Actually, in this application, I am using continuations. Could it cause
the caching of the pdf?
I have another little similar application, which fetches the image using
http request and don't use continuations. I haven't found any caching
problems in it. I am just not sure if these are comparable. They are
still quite different.
reg.
mika
Joerg Heinicke kirjoitti:
On 04.03.2008 09:04, Lehtonen, Mika wrote:
I have pipeline which produces pdfs (with fop 0.20 or 0.94 or newer)
using XML-data and images. In xsl I have multiple
'fo:external-graphics'-tags. While creating my pdfs I normally have
to edit my images. But after the first time the image is introduced
to the pdf, it stays the same although I edit the actual image. The
editing is implemented only after I have restarted the Cocoon.

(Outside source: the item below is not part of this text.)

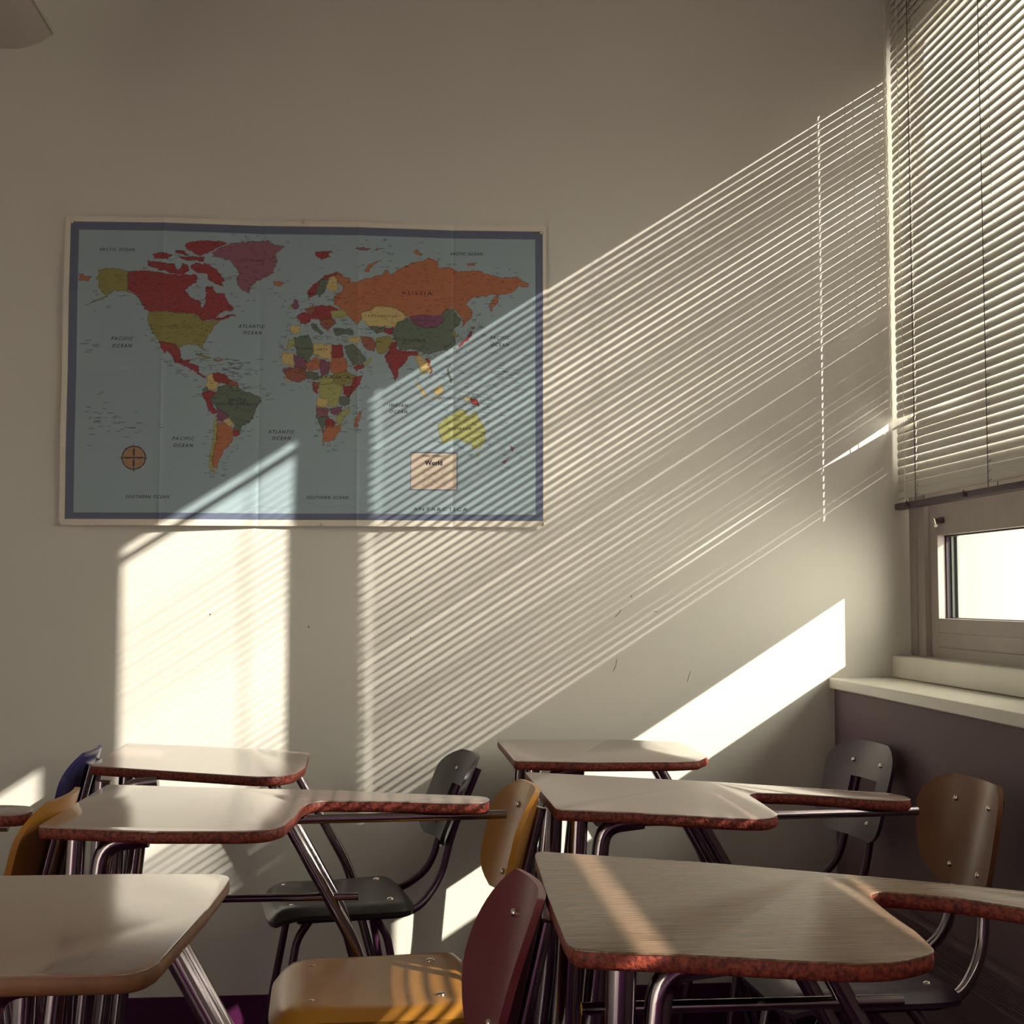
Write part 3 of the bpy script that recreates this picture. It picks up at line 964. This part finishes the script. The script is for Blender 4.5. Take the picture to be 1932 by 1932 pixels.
CH = 'chairs standing in rows between the desks'
chair('chair with glossy yellow seat and yellow backrest between the two middle desks', -0.028, -1.12, R(3), 'plastic_yellow', 'plastic_yellow', 'chrome', W=0.38, sx_=0.365, back_x=0.238, back_w=0.335, back_h=0.20, back_z=0.585, curve=0.045, lean=0.05)
chair('chair with a rounded dark red backrest in front of the yellow seat', -0.108, -1.84, R(3), 'plastic_red', 'plastic_red', 'chrome', kind='round', back_x=0.240, back_w=0.36, back_h=0.235, back_z=0.525, lean=0.055, curve=0.045)
chair('black chair with slotted backrest against the back wall under the map', -0.125, -0.39, R(9), 'plastic_black', 'plastic_black', 'dark_metal', kind='slot', back_x=0.240, back_w=0.31, back_h=0.20, back_z=0.558, lean=0.085, curve=0.04, tr=0.009)
chair('chair with a brown shield shaped backrest beside the window wall', 0.83, -1.13, R(3), 'plastic_slate', 'plastic_brown', 'chrome', kind='shield', back_x=0.235, back_w=0.35, back_h=0.20, back_z=0.588, lean=0.035, curve=0.05)
chair('dark slate chair with slotted backrest in the room corner below the ledge', 0.865, -0.44, R(8), 'plastic_slate', 'plastic_slate', 'dark_metal', kind='slot', back_x=0.235, back_w=0.33, back_h=0.22, back_z=0.56, lean=0.06, curve=0.03, tr=0.009)
chair('chair with a yellow backrest at the left edge of the photo', -0.840, -1.13, R(-2), 'plastic_yellow', 'plastic_yellow', 'chrome', back_x=0.225, back_w=0.33, back_h=0.20, back_z=0.585, lean=0.05, curve=0.03)
chair('dark blue chair by the left end of the rearmost left desk', -0.955, -0.38, R(0), 'plastic_blue', 'plastic_blue', 'chrome', back_x=0.225, back_w=0.31, back_h=0.20, back_z=0.58, lean=0.05, curve=0.03)


# ------------------------------------------------------------------ desks
ZT = 0.76
def desk(label, outline, top_m, edge_m='particle_board', th=0.021, legs=(), extra=None, tray=None, name='school_desk', smooth_n=1):
    cx = sum(p[0] for p in outline) / len(outline); cy = sum(p[1] for p in outline) / len(outline)
    t = thing(name, label, 'desk', (cx, cy, 0), 0, 'school desks')
    raw = [(x - cx, y - cy) for x, y in outline]
    den = []
    for i in range(len(raw)):
        a, c = Vector(raw[i]), Vector(raw[(i + 1) % len(raw)])
        den.append(tuple(a))
        L_ = (c - a).length
        if L_ > 0.07:
            for f_ in (0.018 / L_, 1 - 0.018 / L_): den.append(tuple(a.lerp(c, f_)))
    pts = chaikin(den, 2)
    pts = [(x, y) for x, y in pts]
    b = NB(); prism(b, pts, ZT - 0.0022, ZT, 0.0008)
    link('worktop', b, top_m, t)
    ctr = Vector((0, 0))
    b = NB(); slab(b, pts, ZT - th, ZT - 0.0023)
    link('edge_band', b, edge_m, t)
    for (nm, P, r_, m_, fr) in legs:
        b = NB()
        tube(b, [(p[0] - cx, p[1] - cy, p[2]) for p in P], r_, 14, fr)
        lg = link(nm, b, m_, t)
        if nm == 'leg' and P[-1][2] < 0.05:
            q = P[-1]
            b = NB(); tube(b, [(q[0] - cx, q[1] - cy, 0.0), (q[0] - cx, q[1] - cy, 0.022)], r_ * 1.3, 12, 0); link('foot_cap', b, 'dark_metal', lg)
    if tray:
        x0, x1, y0, y1 = tray
        b = NB()
        box(b, x0 - cx, x1 - cx, y0 - cy, y1 - cy, ZT - th - 0.016, ZT - th - 0.0005, 0.006)
        link('underside_tray', b, 'tray_metal', t)
    return t

def combo_legs(x0, x1, yf, yn, armtip=None, rake=None, shelf=0.545, rk=1.0):
    """chrome frame of a tablet arm desk: two upright left pairs, two raked right legs"""
    zt = ZT - 0.022
    L = []
    for y in (yn, yf):
        L.append(('leg', [(x0 + 0.045, y, zt), (x0 + 0.03, y, 0.40), (x0 - 0.02, y, 0.0)], 0.0165, 'chrome', 0.05))
        L.append(('leg', [(x0 + 0.16, y, zt - 0.004), (x0 + 0.088, y, zt - 0.012), (x0 + 0.070, y, 0.55), (x0 + 0.030, y, 0.12), (x0 - 0.01, y, 0.06)], 0.015, 'chrome', 0.05))
    for y in (rake or (yn, yf)):
        L.append(('leg', [(x1 - 0.072, y, zt + 0.002), (x1 + 0.085, y, 0.46), (x1 + 0.21, y, 0.0)], 0.0125, 'chrome', 0.04))
    if shelf:
        y = (rake or (yn, yf))[0]
        L.append(('side_rail', [(x0 + 0.02, y, shelf), (x1 + (0.755 - shelf) * 0.45, y, shelf)], 0.0075, 'chrome', 0))
    if armtip:
        L.append(('arm_support', [(x1 - 0.10, armtip[1] - 0.03, zt - 0.006), (armtip[0] - 0.02, armtip[1] - 0.004, zt - 0.006), (armtip[0] + 0.045, armtip[1] + 0.004, zt - 0.006)], 0.008, 'chrome', 0.03))
    return L
desk('tablet arm desk in the left middle, its grey top striped with window reflections', [(-0.5553, -0.8393), (-0.5667, -1.3261), (-0.3742, -1.3877), (-0.2275, -1.4007), (-0.1913, -1.3893), (-0.1718, -1.351), (-0.1611, -1.2617), (-0.156, -1.1643), (-0.1473, -1.1097), (-0.1199, -1.0906), (0.0323, -1.113), (0.1417, -1.1454), (0.1736, -1.1382), (0.1816, -1.0941), (0.1728, -1.0603), (0.1305, -1.0478), (0.0007, -1.0042), (-0.0993, -0.9589), (-0.3034, -0.9135)], 'laminate_pale', legs=combo_legs(-0.556, -0.156, -0.96, -1.30, (0.165, -1.10), rake=(-0.895,), shelf=0.546), tray=(-0.47, -0.20, -1.28, -0.98))
desk('large oak grained tablet arm desk in the right foreground with chipped red edge', [(0.2122, -1.6094), (0.2057, -1.6411), (0.1938, -1.9065), (0.1886, -2.1078), (0.1893, -2.1437), (0.1979, -2.1574), (0.2271, -2.1698), (0.2941, -2.1837), (0.4111, -2.2196), (0.4722, -2.2364), (0.5148, -2.2332), (0.5472, -2.2158), (0.566, -2.2007), (0.5704, -2.184), (0.5793, -2.1135), (0.5806, -2.0422), (0.5855, -1.9772), (0.5908, -1.937), (0.6026, -1.9169), (0.6225, -1.9156), (0.693, -1.9549), (0.7512, -2.0171), (0.8043, -2.075), (0.8396, -2.0572), (0.8557, -2.004), (0.7943, -1.9278), (0.6558, -1.8383), (0.4499, -1.7192)], 'laminate_oak', legs=combo_legs(0.205, 0.565, -1.72, -2.12, None, rake=(-1.98, -1.74), shelf=0.645), tray=(0.28, 0.54, -2.08, -1.80))
desk('tablet arm desk in the right middle behind the oak grained one', [(0.2831, -0.7237), (0.2842, -0.9858), (0.2873, -1.2215), (0.4281, -1.2747), (0.5563, -1.3396), (0.6077, -1.3572), (0.6344, -1.3487), (0.6557, -1.3192), (0.6622, -1.2003), (0.6656, -1.0905), (0.6826, -1.0612), (0.7561, -1.0822), (0.8329, -1.1295), (0.9237, -1.1793), (0.9497, -1.1687), (0.9523, -1.1341), (0.9378, -1.0922), (0.6465, -0.9076)], 'laminate_grey', legs=combo_legs(0.285, 0.655, -0.86, -1.20, (0.93, -1.13), rake=(-0.91,), shelf=0), tray=(0.36, 0.62, -1.20, -0.92))
desk('left desk pushed to the back wall, its top in bright sunlight', [(-0.6638, -0.075), (-0.6575, -0.5315), (-0.4546, -0.6478), (-0.2797, -0.7455), (-0.233, -0.7497), (-0.2001, -0.7023), (-0.1859, -0.5882), (-0.1937, -0.3263), (-0.3088, -0.2377)], 'laminate_pale', legs=combo_legs(-0.655, -0.19, -0.36, -0.62, None, rake=(-0.605, -0.15), shelf=0))
desk('right desk pushed to the back wall with a sunlit far right corner', [(0.2729, -0.082), (0.2777, -0.5281), (0.447, -0.5734), (0.6323, -0.5811), (0.6919, -0.5649), (0.7304, -0.4893), (0.7316, -0.4084), (0.731, -0.1737), (0.5831, -0.0965)], 'laminate_grey', legs=combo_legs(0.28, 0.72, -0.16, -0.48, None, rake=(-0.23, -0.12), shelf=0))
desk('cream topped desk with rounded brown edge in the left foreground', [(-0.5979, -1.7169), (-0.3555, -1.7213), (-0.2273, -1.7327), (-0.2139, -1.7476), (-0.2095, -1.7649), (-0.2164, -1.934), (-0.2335, -2.1728), (-0.2401, -2.1949), (-0.253, -2.2078), (-0.2776, -2.2105), (-0.3785, -2.209), (-0.4753, -2.203), (-0.5057, -2.174)], 'laminate_cream', 'brown_edge', legs=combo_legs(-0.50, -0.165, -1.79, -2.12, None, rake=(-2.052, -2.024), shelf=0), tray=(-0.50, -0.27, -2.14, -1.80))
desk('desk with a dark narrow arm end cut off by the left edge of the photo', [(-0.9254, -1.0717), (-0.6648, -1.0948), (-0.6316, -1.11), (-0.6172, -1.1588), (-0.6219, -1.1985), (-0.6591, -1.2064), (-0.8827, -1.1866)], 'laminate_grey', legs=[('leg', [(-0.88, -1.12, 0.736), (-0.88, -0.945, 0.70), (-0.90, -0.935, 0.35), (-0.92, -0.935, 0.0)], 0.012, 'chrome', 0.03), ('arm_support', [(-0.88, -1.15, 0.732), (-0.66, -1.15, 0.732)], 0.009, 'chrome', 0)])


# ------------------------------------------------------------------ convector grille low on the window wall
t = thing('convector_heater', 'long low wall heater with ribbed grille under the window ledge', 'heater', (1.195, -2.0, 0.0))
b = NB(); box(b, -0.020, -0.0005, -3.0, 1.55, 0.26, 0.40, 0.003); link('heater_cover', b, 'convector_metal', t)
b = NB()
for k in range(9):
    z = 0.342 + k * 0.0055
    box(b, -0.023, -0.0195, -2.98, 1.53, z, z + 0.0022)
link('grille', b, 'convector_metal', t)
b = NB(); box(b, -0.030, -0.0005, -3.0, 1.55, 0.400, 0.410, 0.002); link('top_lip', b, 'lower_wall_paint', t)
b = NB(); box(b, -0.026, -0.0005, -3.0, 1.55, 0.334, 0.3385, 0.001); link('lower_lip', b, 'lower_wall_paint', t)

# ------------------------------------------------------------------ marks on the wall
def scuff(pts, r_=0.0008):
    tube(scb, [(x, -0.0004, z) for x, z in pts], r_, 5, 0.0)
scb = NB()
for x, z in ((-0.472, 1.083), (-0.217, 1.05), (0.64, 1.13), (0.05, 1.02)):
    dome(scb, (x, -0.0002, z), (0, -1, 0), 0.0022, 0.0008)
scuff([(0.596, 1.075), (0.604, 1.083), (0.612, 1.094)], 0.001)
scuff([(0.700, 1.09), (0.712, 1.087)])
scuff([(0.59, 0.93), (0.597, 0.945), (0.60, 0.962)])
scuff([(0.79, 0.90), (0.80, 0.93)], 0.0006)
link('scuff_mark', scb, 'scuff', bpy.data.objects['wall_back'])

(Cocoon 2.1.11 / Tomcat 6.0.14)
I have this in my pipeline:
<map:pipeline internal-only="false" type="noncaching">
won't help.
The image is also fetched using pipeline like this:
<map:match pattern="selitykset/*-*-*-*.gif">
<map:read mime-type="image/gif"
src="selitykset/{1}/{2}/{3}/{4}.gif"/>
</map:match>
What to do that I don't have to restart Cocoon beacuse of changes in
the images?
My guess is it's actually the PDF that is taken from the cache. I
guess the cache key for the PDF does not take included resources like
your images into account. If that's true you just have to invalidate
the PDF. I don't know how exactly your PDF pipeline looks like but you
might want to "touch" (in the Linux sense, changing the file's
timestamp) an XSLT or the input XML.